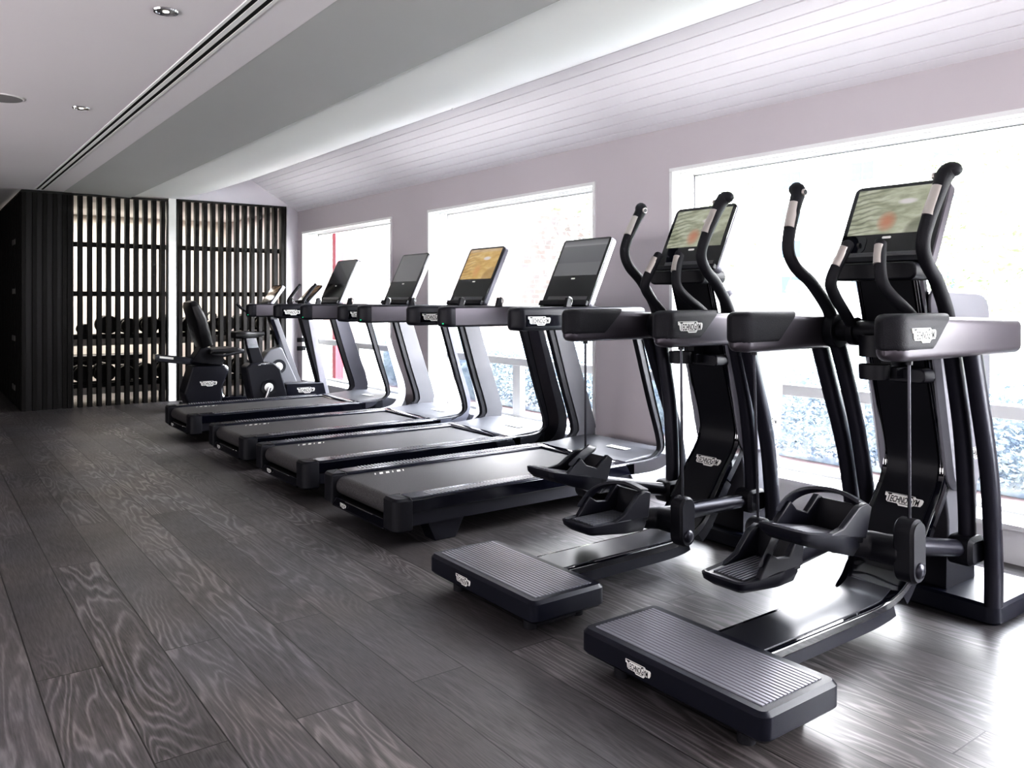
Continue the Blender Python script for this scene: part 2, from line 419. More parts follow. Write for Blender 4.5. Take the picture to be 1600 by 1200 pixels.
# ceilings
struct('ceiling_flat', MB().box(LX, 1.355, NY, EY + .05, 2.378, 2.44), 'ceil_flat')
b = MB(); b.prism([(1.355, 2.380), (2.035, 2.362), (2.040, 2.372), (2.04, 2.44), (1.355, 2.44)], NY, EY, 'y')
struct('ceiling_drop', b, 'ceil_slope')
cv = catmull([(2.04, 2.385, 0), (2.30, 2.388, 0), (2.55, 2.402, 0), (2.86, 2.478, 0), (3.14, 2.580, 0), (3.42, 2.690, 0)], 5)
prof = [(p.x, p.y) for p in cv]
b = MB(); b.prism(prof + [(3.42, 2.78), (2.04, 2.48)], NY, EY, 'y'); struct('ceiling_cove', b, 'ceil_white')
# grooved boards
p0 = Vector((3.42, 2.690)); p1 = Vector((WX + .02, 2.316)); d = (p1 - p0); Ln = d.length; d.normalize(); nn = Vector((d.y, -d.x))
pts = []; nb = 9; w = Ln/nb
for i in range(nb):
    a = p0 + d*(i*w); e = p0 + d*((i+1)*w)
    pts += [tuple(a + d*.004), tuple(e - d*.004)]
    if i < nb-1: pts += [tuple(e - d*.002 - nn*.010), tuple(e + d*.002 - nn*.010)]
pts += [(WX + .02, 2.52), (3.42, 2.80)]
b = MB(); b.prism(pts, NY, EY, 'y'); struct('ceiling_boards', b, 'boards', ang=20)
# window wall with four openings
WINS = [(7.60, 9.966), (4.47, 6.824), (1.34, 3.70), (-1.78, .60)]
ZB, ZT = .17, 2.038
b = MB(); e = [NY]
for y0, y1 in reversed(WINS): e += [y0, y1]
e.append(BY)
for i in range(0, len(e), 2): b.box(WX, WX + .24, e[i], e[i+1], -.06, 2.6)
for y0, y1 in WINS: b.box(WX, WX + .24, y0, y1, ZT, 2.6)
struct('wall_right', b, 'wall_grey')
b = MB()
for y0, y1 in WINS: b.box(WX - .006, WX + .24, y0, y1, -.06, ZB)
struct('wall_right_lower_panel', b, 'white_gloss')
glass, nt, bs, N, L = newmat('window_glass')
nt.nodes.remove(bs); out = [n for n in N if n.type == 'OUTPUT_MATERIAL'][0]
tr = N.new('ShaderNodeBsdfTransparent'); gl = N.new('ShaderNodeBsdfGlossy'); gl.inputs['Roughness'].default_value = .0
lw = N.new('ShaderNodeLayerWeight'); lw.inputs['Blend'].default_value = .5; pw = N.new('ShaderNodeMath'); pw.operation = 'POWER'; pw.inputs[1].default_value = 5.
fr = N.new('ShaderNodeMath'); fr.operation = 'MULTIPLY_ADD'; fr.inputs[1].default_value = .5; fr.inputs[2].default_value = .02; mx = N.new('ShaderNodeMixShader')
L.new(lw.outputs['Facing'], pw.inputs[0]); L.new(pw.outputs[0], fr.inputs[0]); L.new(fr.outputs[0], mx.inputs[0]); L.new(tr.outputs[0], mx.inputs[1]); L.new(gl.outputs[0], mx.inputs[2]); L.new(mx.outputs[0], out.inputs['Surface'])
M['glass'] = glass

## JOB
Write the full listing out again with every line unchanged, but include no pictures.

## TASK RESULT
Continue the Blender Python script for this scene: part 2, from line 419. More parts follow. Write for Blender 4.5. Take the picture to be 1600 by 1200 pixels.
# ceilings
struct('ceiling_flat', MB().box(LX, 1.355, NY, EY + .05, 2.378, 2.44), 'ceil_flat')
b = MB(); b.prism([(1.355, 2.380), (2.035, 2.362), (2.040, 2.372), (2.04, 2.44), (1.355, 2.44)], NY, EY, 'y')
struct('ceiling_drop', b, 'ceil_slope')
cv = catmull([(2.04, 2.385, 0), (2.30, 2.388, 0), (2.55, 2.402, 0), (2.86, 2.478, 0), (3.14, 2.580, 0), (3.42, 2.690, 0)], 5)
prof = [(p.x, p.y) for p in cv]
b = MB(); b.prism(prof + [(3.42, 2.78), (2.04, 2.48)], NY, EY, 'y'); struct('ceiling_cove', b, 'ceil_white')
# grooved boards
p0 = Vector((3.42, 2.690)); p1 = Vector((WX + .02, 2.316)); d = (p1 - p0); Ln = d.length; d.normalize(); nn = Vector((d.y, -d.x))
pts = []; nb = 9; w = Ln/nb
for i in range(nb):
    a = p0 + d*(i*w); e = p0 + d*((i+1)*w)
    pts += [tuple(a + d*.004), tuple(e - d*.004)]
    if i < nb-1: pts += [tuple(e - d*.002 - nn*.010), tuple(e + d*.002 - nn*.010)]
pts += [(WX + .02, 2.52), (3.42, 2.80)]
b = MB(); b.prism(pts, NY, EY, 'y'); struct('ceiling_boards', b, 'boards', ang=20)
# window wall with four openings
WINS = [(7.60, 9.966), (4.47, 6.824), (1.34, 3.70), (-1.78, .60)]
ZB, ZT = .17, 2.038
b = MB(); e = [NY]
for y0, y1 in reversed(WINS): e += [y0, y1]
e.append(BY)
for i in range(0, len(e), 2): b.box(WX, WX + .24, e[i], e[i+1], -.06, 2.6)
for y0, y1 in WINS: b.box(WX, WX + .24, y0, y1, ZT, 2.6)
struct('wall_right', b, 'wall_grey')
b = MB()
for y0, y1 in WINS: b.box(WX - .006, WX + .24, y0, y1, -.06, ZB)
struct('wall_right_lower_panel', b, 'white_gloss')
glass, nt, bs, N, L = newmat('window_glass')
nt.nodes.remove(bs); out = [n for n in N if n.type == 'OUTPUT_MATERIAL'][0]
tr = N.new('ShaderNodeBsdfTransparent'); gl = N.new('ShaderNodeBsdfGlossy'); gl.inputs['Roughness'].default_value = .0
lw = N.new('ShaderNodeLayerWeight'); lw.inputs['Blend'].default_value = .5; pw = N.new('ShaderNodeMath'); pw.operation = 'POWER'; pw.inputs[1].default_value = 5.
fr = N.new('ShaderNodeMath'); fr.operation = 'MULTIPLY_ADD'; fr.inputs[1].default_value = .5; fr.inputs[2].default_value = .02; mx = N.new('ShaderNodeMixShader')
L.new(lw.outputs['Facing'], pw.inputs[0]); L.new(pw.outputs[0], fr.inputs[0]); L.new(fr.outputs[0], mx.inputs[0]); L.new(tr.outputs[0], mx.inputs[1]); L.new(gl.outputs[0], mx.inputs[2]); L.new(mx.outputs[0], out.inputs['Surface'])
M['glass'] = glass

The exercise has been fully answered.